I’ve written posts that got comments in the first five minutes. So if a post doesn’t meet that standard, here’s what happens:
The Failure Cloud rolls in.
First thoughts: “OK, this post is a huge flop. Nobody liked it, and for good reason. I thought it was dynamite when I wrote it, but now I see that it sucked. Oh well, guess my blogging career is over.I had my time in the sun. Now it’s someone else’s turn. That’s how it works: one minute you’re relevant, the next you’re obsolete. Just like a macbook or Rico Suave.”
The Fail feeling is paralyzing.
It’s like wet fingernail polish: I have to just sit there with it and can’t do anything else till it dries.
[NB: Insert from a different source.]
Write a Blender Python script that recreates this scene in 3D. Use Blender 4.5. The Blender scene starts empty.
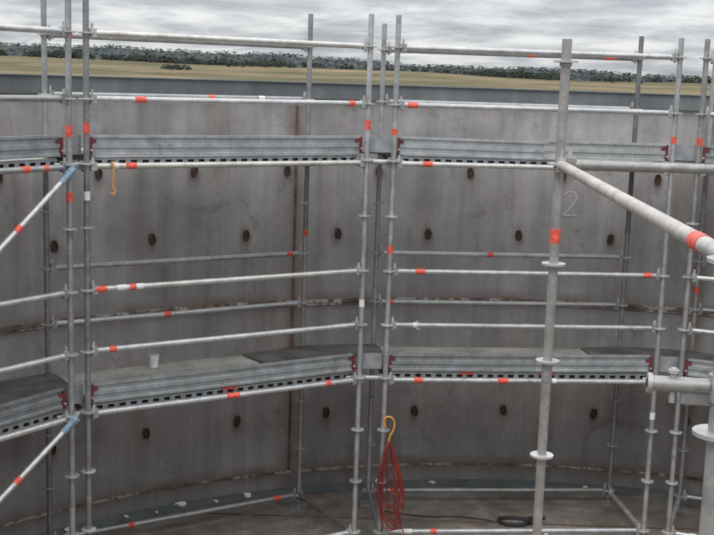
import bpy, math, random
from mathutils import Vector, Matrix, noise as mnoise
random.seed(7)
S = bpy.context.scene
CAMZ = 4.4
def HZ(h): return CAMZ - h
TC = (1.85, 5.30); TR = 6.90

# ------------------------------------------------------------------ builder
class MB:
    def __init__(s): s.v=[];s.f=[];s.m=[];s.t=[];s.s=[]
    def add(s,vs,fs,mat=0,tint=0.5,smooth=False):
        o=len(s.v); s.v+= [tuple(v) for v in vs]
        for f in fs:
            s.f.append([i+o for i in f]); s.m.append(mat); s.t.append(tint); s.s.append(smooth)
    def tube(s,p,q,r,mat=0,tint=None,seg=14,r2=None):
        p=Vector(p);q=Vector(q);d=(q-p).normalized()
        u=d.orthogonal().normalized();w=d.cross(u)
        if tint is None: tint=random.random()
        r2=r if r2 is None else r2
        vs=[];n=seg
        for c,rr in((p,r),(q,r2)):
            for i in range(n):
                a=2*math.pi*i/n; vs.append(c+(u*math.cos(a)+w*math.sin(a))*rr)
        s.add(vs,[[i,(i+1)%n,n+(i+1)%n,n+i] for i in range(n)],mat,tint,True)
        s.add(vs[:n][::-1],[list(range(n))],mat,tint)
        s.add(vs[n:],[list(range(n))],mat,tint)
    def box(s,c,ax,ay,az,mat=0,tint=0.5):
        c=Vector(c);ax=Vector(ax);ay=Vector(ay);az=Vector(az)
        vs=[c+ax*i+ay*j+az*k for i in(-1,1) for j in(-1,1) for k in(-1,1)]
        s.add(vs,[[0,1,3,2],[4,6,7,5],[0,4,5,1],[2,3,7,6],[0,2,6,4],[1,5,7,3]],mat,tint)
    def prism(s,poly,z0,z1,mat=0,tint=0.5):
        n=len(poly); vs=[(x,y,z0) for x,y in poly]+[(x,y,z1) for x,y in poly]
        s.add(vs,[[i,(i+1)%n,n+(i+1)%n,n+i] for i in range(n)]+[list(range(n))[::-1],list(range(n,2*n))],mat,tint)
    def build(s,name,mats,parent=None,loc=None):
        me=bpy.data.meshes.new(name); me.from_pydata(s.v,[],s.f)
        for m in mats: me.materials.append(m)
        me.polygons.foreach_set("material_index",s.m)
        me.polygons.foreach_set("use_smooth",s.s)
        at=me.attributes.new("tint",'FLOAT','FACE'); at.data.foreach_set("value",s.t)
        me.update()
        ob=bpy.data.objects.new(name,me); S.collection.objects.link(ob)
        if parent: ob.parent=parent
        return ob
def empty(name,loc=(0,0,0)):
    e=bpy.data.objects.new(name,None); S.collection.objects.link(e); e.location=loc; return e

# ------------------------------------------------------------------ materials
class NT:
    def __init__(s,name):
        s.mat=bpy.data.materials.new(name); s.mat.use_nodes=True
        s.nt=s.mat.node_tree; s.b=s.nt.nodes["Principled BSDF"]
    def n(s,t,**k):
        x=s.nt.nodes.new(t)
        for a,b in k.items(): setattr(x,a,b)
        return x
    def l(s,a,b): s.nt.links.new(a,b)
    def noise(s,vec,scale,detail=5,rough=.55,mapping=None,dist=0):
        if mapping:
            m=s.n('ShaderNodeMapping'); m.inputs['Scale'].default_value=mapping; s.l(vec,m.inputs[0]); vec=m.outputs[0]
        x=s.n('ShaderNodeTexNoise'); s.l(vec,x.inputs['Vector'])
        x.inputs['Scale'].default_value=scale;x.inputs['Detail'].default_value=detail;x.inputs['Roughness'].default_value=rough;x.inputs['Distortion'].default_value=dist
        return x.outputs['Fac']
    def ramp(s,fac,stops):
        r=s.n('ShaderNodeValToRGB'); e=r.color_ramp.elements
        while len(e)<len(stops): e.new(.5)
        for i,(p,c) in enumerate(stops):
            e[i].position=p; e[i].color=(c if len(c)==4 else (*c,1)) if hasattr(c,'__len__') else (c,c,c,1)
        s.l(fac,r.inputs[0]); return r.outputs[0]
    def mix(s,fac,a,b,mode='MIX'):
        x=s.n('ShaderNodeMix',data_type='RGBA',blend_type=mode)
        for i,v in((0,fac),(6,a),(7,b)):
            if isinstance(v,(int,float)): x.inputs[i].default_value=v
            elif isinstance(v,tuple): x.inputs[i].default_value=(*v,1)
            else: s.l(v,x.inputs[i])
        return x.outputs[2]
    def math(s,op,a,b=None,c=None,clamp=False):
        x=s.n('ShaderNodeMath',operation=op,use_clamp=clamp)
        for i,v in enumerate((a,b,c)):
            if v is None: continue
            if isinstance(v,(int,float)): x.inputs[i].default_value=v
            else: s.l(v,x.inputs[i])
        return x.outputs[0]
    def coord(s,o='Object'):
        return s.n('ShaderNodeTexCoord').outputs[o]
    def attr(s,nm):
        return s.n('ShaderNodeAttribute',attribute_name=nm).outputs['Fac']
    def bump(s,h,strength=.3,dist=.01):
        b=s.n('ShaderNodeBump'); b.inputs['Strength'].default_value=strength; b.inputs['Distance'].default_value=dist
        s.l(h,b.inputs['Height']); s.l(b.outputs[0],s.b.inputs['Normal'])
    def fin(s,col,rough=.5,metal=0):
        for v,k in((col,'Base Color'),(rough,'Roughness'),(metal,'Metallic')):
            if isinstance(v,(int,float)): s.b.inputs[k].default_value=v
            elif isinstance(v,tuple): s.b.inputs[k].default_value=(*v,1)
            else: s.l(v,s.b.inputs[k])
        return s.mat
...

Because I have things to do, I try and talk myself down from it. I think, “Well, OK, I failed. So what? Success is made of failures. You have to fail a bunch of times in order to succeed at something, right? All the greats bomb sometimes. Even Woody Allen. So if this post was a dud, I’m no different than Woody.”
I’m not satisfied with that, so I move on to indignance. “A failure? Says who?! Just because no one liked it doesn’t mean it’s bad. Look at Diet Hawaiian Punch Soda. It’s the best beverage I ever had, but I only found it once, in a convenience store in San Diego in 1990, and never saw it again. It was obviously yanked from the shelves because I’m the only person who liked it. This blog post is just like that drink. Superb and underappreciated.”
DING!
“OOOH! A COMMENT! THANK YOU JESUS!!!!”
Eventually, there are always at least a few, and so I spend the rest of the day answering them as they come in, and screw whatever else it is I’m supposed to be doing.
So there’s what comments do to me.
The solution? Go cold turkey.
I’m going to disable comments, for at least a little while, and see what happens. What do you think about that?
Tell me in the comments.
Ha ha, just kidding, you can’t.
But if you want, you can give feedback in the way of RTs and gifts in the mail. I like chocolates and bars of gold.
UPDATE: I also like crack. Anyone got some? Just to take the edge off.